Except this time it literally deals with areas surrounding the new stadium. Two former mayoral candidates and a former city council president filed a last-minute lawsuit challenging how Minneapolis is paying for the $400 million downtown east project.

That’s the two blocks between Park Avenue and 5th Avenues, and 4th and 5th Streets. It’s where there would be one million square foot area of office space, retail space and housing among other things.

But there are potential issues with the proposed new development.

The parking ramp and park area called “the yard” would link the new stadium with this development so they would be shared by people using both. Plaintiffs in the lawsuit said the people would be, in part, funding stadium infrastructure.

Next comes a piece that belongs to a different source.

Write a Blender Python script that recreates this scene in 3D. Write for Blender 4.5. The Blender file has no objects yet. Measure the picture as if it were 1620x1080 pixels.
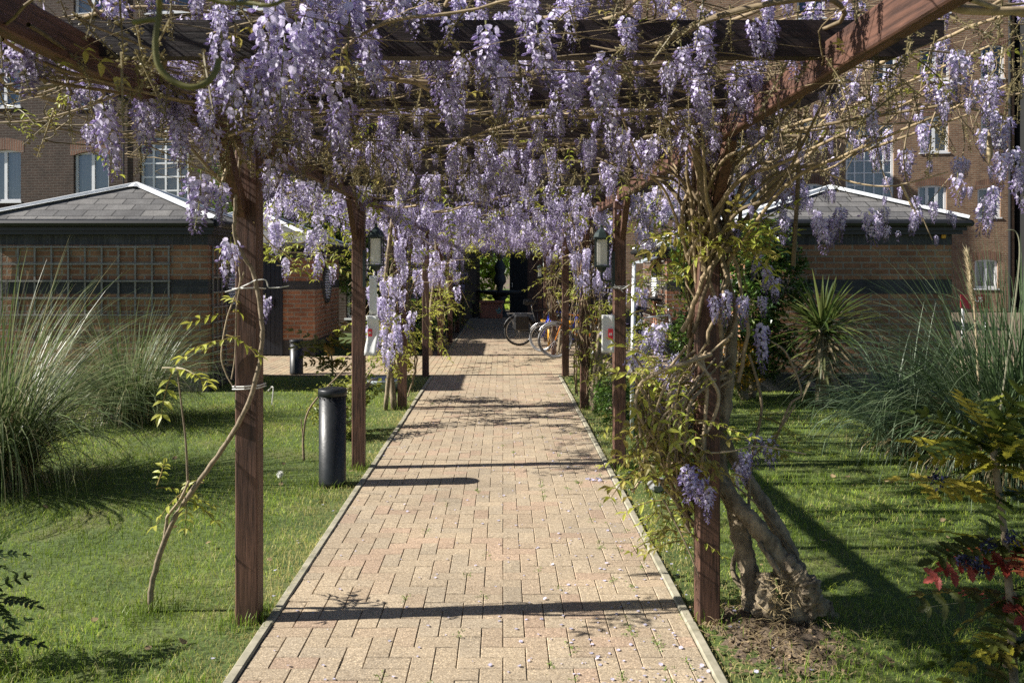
import bpy, math, random
import numpy as np
from mathutils import Vector, Matrix, noise as mnoise
random.seed(7); rng = np.random.default_rng(11)
S = bpy.context.scene; COL = S.collection
F, CX, CY, CH = 1300.0, 796.0, 425.0, 1.70
def P(px, py, Z):                       # photo pixel at depth Z -> world point
    return np.array([(px-CX)/F*Z, Z, CH-(py-CY)/F*Z])
R = random.uniform

# ------------------------------------------------------------------ materials
def nm(name):
    m = bpy.data.materials.new(name); m.use_nodes = True
    nt = m.node_tree; b = nt.nodes['Principled BSDF']
    return m, nt, b
def N(nt, t, **kw):
    n = nt.nodes.new(t)
    for k, v in kw.items():
        if k in n.inputs.keys(): n.inputs[k].default_value = v
        else: setattr(n, k, v)
    return n
def L(nt, a, b): nt.links.new(a, b)
def c4(c): return (c[0], c[1], c[2], 1)
def ramp(nt, fac, stops):
    r = nt.nodes.new('ShaderNodeValToRGB'); e = r.color_ramp.elements
    e[0].position, e[0].color = stops[0][0], c4(stops[0][1]); e[1].position, e[1].color = stops[-1][0], c4(stops[-1][1])
    for p, c in stops[1:-1]:
        x = e.new(p); x.color = c4(c)
    L(nt, fac, r.inputs[0]); return r.outputs[0]
def noise(nt, scale, coord='Object', detail=4, sx=(1,1,1), rough=.6):
    tc = nt.nodes.new('ShaderNodeTexCoord'); mp = N(nt, 'ShaderNodeMapping'); mp.inputs['Scale'].default_value = sx
    L(nt, tc.outputs[coord], mp.inputs[0]); n = N(nt, 'ShaderNodeTexNoise', Scale=scale, Detail=detail, Roughness=rough)
    L(nt, mp.outputs[0], n.inputs['Vector']); return n.outputs['Fac']
def bump(nt, b, h, s=.3, d=.01):
    bp = N(nt, 'ShaderNodeBump', Strength=s, Distance=d); L(nt, h, bp.inputs['Height']); L(nt, bp.outputs[0], b.inputs['Normal'])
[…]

The City of Minneapolis said it’s different development altogether, and the ramp is needed for the new development although it may help the stadium too. The plaintiffs in the lawsuit are seeking an injunction to delay approval of $65 million in bonds to help pay for the ramp and the park.

That money is supposed to be approved Friday by the Minneapolis City Council, making this what they call a last resort to stop this for now.

Plaintiffs said the city is taking on burdens of the stadium infrastructure which was supposed to be paid for privately by the Vikings instead of in part by the people. The city responded by saying it’s simply not breaking any state or city laws for this new development.

If the new development is stopped by the injunction, the approval for the new development could not be heard till 2014. That’s when another council with several different members would hear it.

The lawsuit itself is very complicated. It includes five different points having to do with funding.  For example, the lawsuit alleges the city council has no authority to establish or maintain a park under city charter. It should be done by the park and recreation board.

The City of Minneapolis has a Dec. 27 deadline to close deals on the $400 million downtown east project. If a judge doesn’t rule on this by then or rules in favor of the plaintiffs, it will have all sorts of implications on the stadium project.